Selain itu, kostum cadangan juga berguna kala para pemain diharuskan mengganti jersey mereka yang sudah basah, baik terkena air hujan maupun keringat, agar mereka tetap kering dan nyaman saat bermain.
Sebuah hal yang lazim di dunia sepak bola ketika menyaksikan pesepak bola bertukar kostum usai pertandingan. Tidak jarang pula mereka langsung melemparkan jersey kepada para penggemar di tribun usai bertanding.
Tidak hanya penggemar, para pemain pun hobi mengoleksi jersey bekas milik pemain-pemain lain, baik kostum dari rekan setim ataupun tim lawan.
Jika para pemain sudah kehabisan jatah kostum, baik karena ritual pertukaran jersey (swap shirt) dengan pemain lawan maupun diberikan kepada penggemar, maka biaya jersey akan dibebankan kepada pemain dengan memotong gaji.
Bagi pemain top Eropa, hal itu tak pernah menjadi perkara sulit. Dengan gaji sekitar 40 ribu paun per pekan (Premier League), menebus jersey seharga 100 paun tidak akan mengancam kondisi finansial mereka sedikitpun.
Mereka mengasosiasikan dirinya dengan klub atau dengan pemain idolanya lewat jersey yang mereka kenakan.

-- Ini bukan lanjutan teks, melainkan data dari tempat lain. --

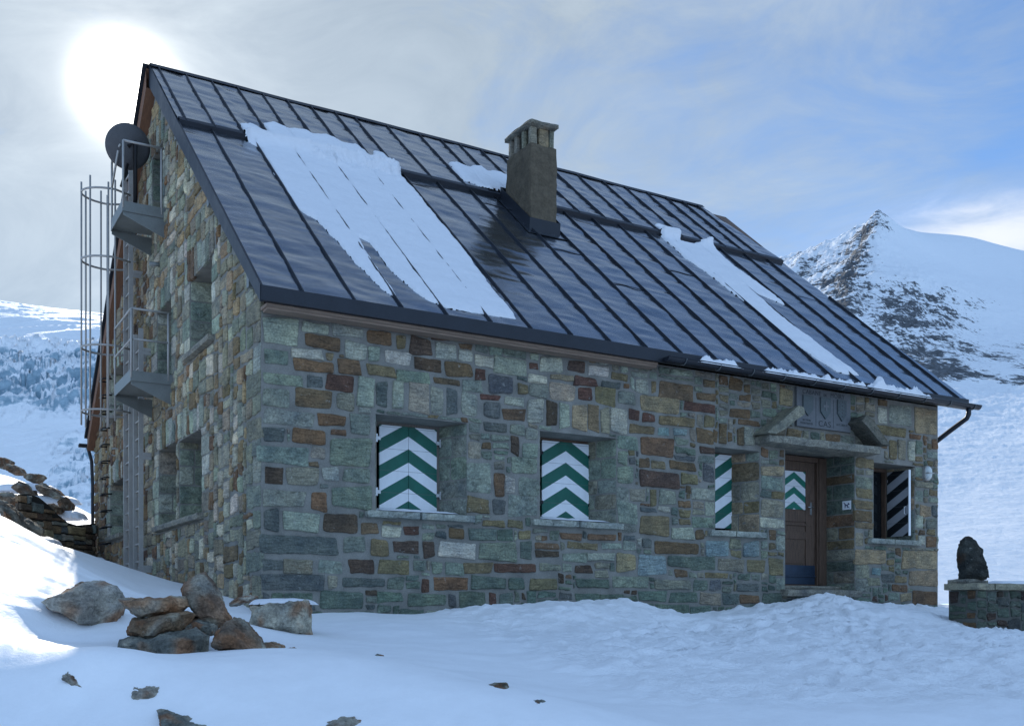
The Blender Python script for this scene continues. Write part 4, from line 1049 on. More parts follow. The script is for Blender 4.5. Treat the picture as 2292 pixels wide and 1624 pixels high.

Para penggemar bahkan rela merogoh kocek lebih dalam untuk mengoleksi jersey tim jagoannya dari edisi terbaru hingga yang lawas dan yang langka di pasaran.
Ketika Kementerian Perdagangan mulai menerapkan regulasi larangan impor pakaian bekas, para kolektor kostum (vintage) Indonesia pun merana.
Pasalnya, beberapa jersey klub vintage diperoleh kolektor Indonesia dari luar negeri (impor). Tentu saja second hand (bekas). Namun, bukan berarti nilainya menjadi berkurang.
Di mata para kolektor, sebagaimana memorabilia dan barang koleksi lainya, jersey memiliki nilai historis yang sangat tinggi yang menandai riwayat panjang pemain maupun klub sepak bola.